A couple of points. First, is anyone else just disgusted with the intersection of the mainstream media, politics and big tech? Orwell is smiling, we "walked right on the boat" to quote a great Key and Peele skit. This perversity, all of it, has me terribly down and I find myself more and more nostalgic for the innocence of the mid-80's when CNN was actually good, 60 Minutes was worth watching and Geraldo Rivera's big scoop was not finding any of Al Capone's money in a vault. Can't get Van Halen off the playlist either, Roth VH to boot.
Second, and I write this to you anti-Trumpers. Caveat, I'm no fan of Trump personally but I think the Administration is doing some great things. And, as a parent of three children, let me tell you that the #1 reason for me to vote for Trump is that he hasn't gotten this country caught-up in any new wars and he's reduced our military footprint throughout the world. That alone is worthy of my vote. To you anti-Trumpers, imagine if these files and videos were of Eric, Don Jr, Ivanka or Tiffany Trump. Can you imagine the 24x7 coverage it would be getting? Can you imagine FB and Twitter censoring it? Zero chance. If this had happened in 2016 at this time is there any chance at all that this wouldn't have exploded on screen and print as a barrage of corruption and immorality? Zero chance. Zero.
I've been in business for decades and at senior levels. The odds that a crack-addict goof ball like Hunter Biden doing what he has done are zero. You don't get paid that kind of money without it buying something, people aren't stupid. That money bought access and that access was sold by Joe Biden. Biden is corrupt and, in my mind, should be completely ineligible to be POTUS. He's not getting my vote.

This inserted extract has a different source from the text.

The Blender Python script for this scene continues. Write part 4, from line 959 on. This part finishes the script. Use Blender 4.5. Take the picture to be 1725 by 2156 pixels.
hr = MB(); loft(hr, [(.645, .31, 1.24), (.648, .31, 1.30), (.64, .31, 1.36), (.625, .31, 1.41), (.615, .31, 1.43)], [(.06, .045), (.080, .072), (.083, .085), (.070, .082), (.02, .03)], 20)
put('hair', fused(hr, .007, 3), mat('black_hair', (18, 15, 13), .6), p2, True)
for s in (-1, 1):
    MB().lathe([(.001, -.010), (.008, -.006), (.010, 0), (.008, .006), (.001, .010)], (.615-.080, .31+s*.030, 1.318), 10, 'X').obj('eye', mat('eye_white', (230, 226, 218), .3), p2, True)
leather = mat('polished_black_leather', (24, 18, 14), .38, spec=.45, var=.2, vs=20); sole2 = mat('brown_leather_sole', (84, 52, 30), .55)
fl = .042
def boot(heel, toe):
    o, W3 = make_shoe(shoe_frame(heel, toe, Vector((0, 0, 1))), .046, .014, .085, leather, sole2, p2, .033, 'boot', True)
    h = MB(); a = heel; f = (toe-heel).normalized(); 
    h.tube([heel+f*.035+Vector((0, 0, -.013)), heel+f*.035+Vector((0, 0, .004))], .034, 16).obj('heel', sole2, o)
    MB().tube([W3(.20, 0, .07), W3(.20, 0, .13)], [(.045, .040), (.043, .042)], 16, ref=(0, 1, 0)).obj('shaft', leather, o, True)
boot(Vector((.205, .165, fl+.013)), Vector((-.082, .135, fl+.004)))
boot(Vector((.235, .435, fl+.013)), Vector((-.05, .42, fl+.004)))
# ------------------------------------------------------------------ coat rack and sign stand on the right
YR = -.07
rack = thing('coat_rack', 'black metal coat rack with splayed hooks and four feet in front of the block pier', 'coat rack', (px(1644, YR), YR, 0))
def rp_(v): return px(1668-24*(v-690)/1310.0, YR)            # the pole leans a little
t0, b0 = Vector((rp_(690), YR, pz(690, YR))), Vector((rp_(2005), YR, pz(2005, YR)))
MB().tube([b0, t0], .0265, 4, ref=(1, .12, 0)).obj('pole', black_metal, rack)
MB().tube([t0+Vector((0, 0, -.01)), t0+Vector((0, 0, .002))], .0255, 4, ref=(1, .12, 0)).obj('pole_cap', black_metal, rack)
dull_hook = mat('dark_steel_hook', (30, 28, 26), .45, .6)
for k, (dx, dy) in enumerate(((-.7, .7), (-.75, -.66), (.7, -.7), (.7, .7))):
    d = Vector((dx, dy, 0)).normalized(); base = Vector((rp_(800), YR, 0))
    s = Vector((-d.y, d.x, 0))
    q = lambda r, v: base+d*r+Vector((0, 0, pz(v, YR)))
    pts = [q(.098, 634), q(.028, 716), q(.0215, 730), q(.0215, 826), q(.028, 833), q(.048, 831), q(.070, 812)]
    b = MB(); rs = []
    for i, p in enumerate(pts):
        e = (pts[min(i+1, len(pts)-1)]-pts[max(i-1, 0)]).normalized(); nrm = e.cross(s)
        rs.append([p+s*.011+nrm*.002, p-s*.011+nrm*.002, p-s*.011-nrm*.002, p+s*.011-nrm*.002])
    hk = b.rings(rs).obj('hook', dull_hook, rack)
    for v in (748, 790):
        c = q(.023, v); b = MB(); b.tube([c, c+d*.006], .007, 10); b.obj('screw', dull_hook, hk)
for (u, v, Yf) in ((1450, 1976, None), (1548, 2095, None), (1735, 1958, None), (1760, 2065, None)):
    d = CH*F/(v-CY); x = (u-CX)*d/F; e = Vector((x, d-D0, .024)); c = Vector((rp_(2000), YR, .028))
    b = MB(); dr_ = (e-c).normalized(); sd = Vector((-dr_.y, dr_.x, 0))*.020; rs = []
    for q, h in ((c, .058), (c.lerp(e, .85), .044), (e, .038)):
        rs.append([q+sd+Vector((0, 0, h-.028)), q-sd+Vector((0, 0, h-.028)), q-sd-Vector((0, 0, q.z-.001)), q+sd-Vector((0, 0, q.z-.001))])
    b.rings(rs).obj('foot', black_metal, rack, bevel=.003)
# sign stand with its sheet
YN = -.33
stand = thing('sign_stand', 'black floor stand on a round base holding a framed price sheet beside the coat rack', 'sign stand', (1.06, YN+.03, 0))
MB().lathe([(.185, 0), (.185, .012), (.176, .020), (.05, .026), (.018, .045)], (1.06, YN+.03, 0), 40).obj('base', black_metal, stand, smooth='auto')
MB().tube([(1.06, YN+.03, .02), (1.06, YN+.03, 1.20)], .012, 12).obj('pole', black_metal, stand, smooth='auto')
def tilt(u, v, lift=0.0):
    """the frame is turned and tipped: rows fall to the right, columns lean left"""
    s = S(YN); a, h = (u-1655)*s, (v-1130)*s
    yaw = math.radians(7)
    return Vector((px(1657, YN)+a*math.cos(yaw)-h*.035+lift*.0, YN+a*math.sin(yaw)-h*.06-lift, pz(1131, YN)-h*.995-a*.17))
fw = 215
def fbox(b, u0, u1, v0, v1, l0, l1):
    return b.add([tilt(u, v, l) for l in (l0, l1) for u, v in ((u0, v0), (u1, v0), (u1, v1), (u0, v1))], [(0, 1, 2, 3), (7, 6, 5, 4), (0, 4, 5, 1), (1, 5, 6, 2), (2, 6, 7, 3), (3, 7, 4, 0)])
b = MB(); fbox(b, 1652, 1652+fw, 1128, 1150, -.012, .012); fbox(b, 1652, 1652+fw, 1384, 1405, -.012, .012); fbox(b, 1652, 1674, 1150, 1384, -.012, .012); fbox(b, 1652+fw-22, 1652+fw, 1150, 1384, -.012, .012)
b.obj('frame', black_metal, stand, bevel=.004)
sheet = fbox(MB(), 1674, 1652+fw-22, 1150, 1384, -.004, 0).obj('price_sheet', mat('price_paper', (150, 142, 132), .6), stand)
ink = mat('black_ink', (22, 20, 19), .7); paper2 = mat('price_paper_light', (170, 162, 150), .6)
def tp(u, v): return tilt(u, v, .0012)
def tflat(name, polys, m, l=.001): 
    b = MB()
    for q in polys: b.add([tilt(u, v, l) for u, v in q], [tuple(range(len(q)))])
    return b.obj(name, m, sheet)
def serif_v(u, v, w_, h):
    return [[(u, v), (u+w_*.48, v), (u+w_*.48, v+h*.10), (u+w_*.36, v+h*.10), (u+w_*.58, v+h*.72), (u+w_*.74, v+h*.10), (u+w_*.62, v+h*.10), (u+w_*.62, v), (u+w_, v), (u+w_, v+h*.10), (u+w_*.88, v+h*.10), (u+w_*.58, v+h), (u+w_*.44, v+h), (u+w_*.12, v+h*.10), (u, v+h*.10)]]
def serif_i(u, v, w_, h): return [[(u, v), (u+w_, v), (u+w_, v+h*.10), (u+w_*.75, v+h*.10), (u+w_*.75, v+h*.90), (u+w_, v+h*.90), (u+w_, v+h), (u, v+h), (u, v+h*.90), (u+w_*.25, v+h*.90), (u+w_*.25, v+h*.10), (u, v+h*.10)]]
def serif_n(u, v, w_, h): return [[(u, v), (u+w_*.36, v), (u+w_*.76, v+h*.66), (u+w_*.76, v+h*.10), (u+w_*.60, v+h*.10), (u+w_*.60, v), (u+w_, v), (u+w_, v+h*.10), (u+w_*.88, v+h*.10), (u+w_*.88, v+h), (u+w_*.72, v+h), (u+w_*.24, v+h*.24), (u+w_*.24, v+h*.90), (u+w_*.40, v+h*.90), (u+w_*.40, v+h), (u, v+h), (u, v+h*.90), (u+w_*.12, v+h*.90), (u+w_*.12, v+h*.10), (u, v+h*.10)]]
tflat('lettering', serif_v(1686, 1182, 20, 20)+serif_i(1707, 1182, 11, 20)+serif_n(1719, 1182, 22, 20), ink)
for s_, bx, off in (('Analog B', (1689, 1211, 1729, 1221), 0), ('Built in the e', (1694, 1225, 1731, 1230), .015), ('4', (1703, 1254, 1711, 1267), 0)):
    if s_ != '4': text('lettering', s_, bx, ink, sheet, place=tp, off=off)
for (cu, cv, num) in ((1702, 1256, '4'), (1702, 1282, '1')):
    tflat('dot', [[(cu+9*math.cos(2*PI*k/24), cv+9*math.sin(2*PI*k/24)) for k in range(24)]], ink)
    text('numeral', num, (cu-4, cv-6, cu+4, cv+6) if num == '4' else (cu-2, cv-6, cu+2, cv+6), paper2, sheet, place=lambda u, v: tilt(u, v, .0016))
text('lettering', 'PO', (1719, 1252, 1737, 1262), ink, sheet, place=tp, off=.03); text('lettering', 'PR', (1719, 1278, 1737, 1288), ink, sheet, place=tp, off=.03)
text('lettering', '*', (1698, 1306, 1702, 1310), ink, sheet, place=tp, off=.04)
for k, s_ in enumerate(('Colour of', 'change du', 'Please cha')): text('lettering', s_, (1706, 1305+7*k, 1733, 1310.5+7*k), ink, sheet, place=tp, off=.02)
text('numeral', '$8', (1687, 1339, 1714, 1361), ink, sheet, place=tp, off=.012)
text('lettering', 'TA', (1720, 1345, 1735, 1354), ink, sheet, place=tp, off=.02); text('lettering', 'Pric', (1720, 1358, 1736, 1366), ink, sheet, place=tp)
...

And last, by the comments I read here I can see there are many thoughtful, intelligent and talented people who read Matt. It's nice to read your comments and know that there are a broad range of thinkers left in this country who don't allow themselves to be labeled by the Left and the Right. And aside from some people who fall into the insult trap, the discourse is mature. Thank you. But aren't we all just sick of this nonsense?
Matt, I knew you were going to respond to this. It was very third-world dictator move ont he part of the Silicon Valley tech overlords. People know better and can call BS. Wisdom of the crowd. Sad to think so many have been brainwashed by the lazy “journalists” who occupy the air at Comcast MSDNC, CNN, The NY Times, and the Amazon Post. May their businesses fail and hopefully Section 230 will be addressed by the Trump admin. A Biden admin will NEVER do that!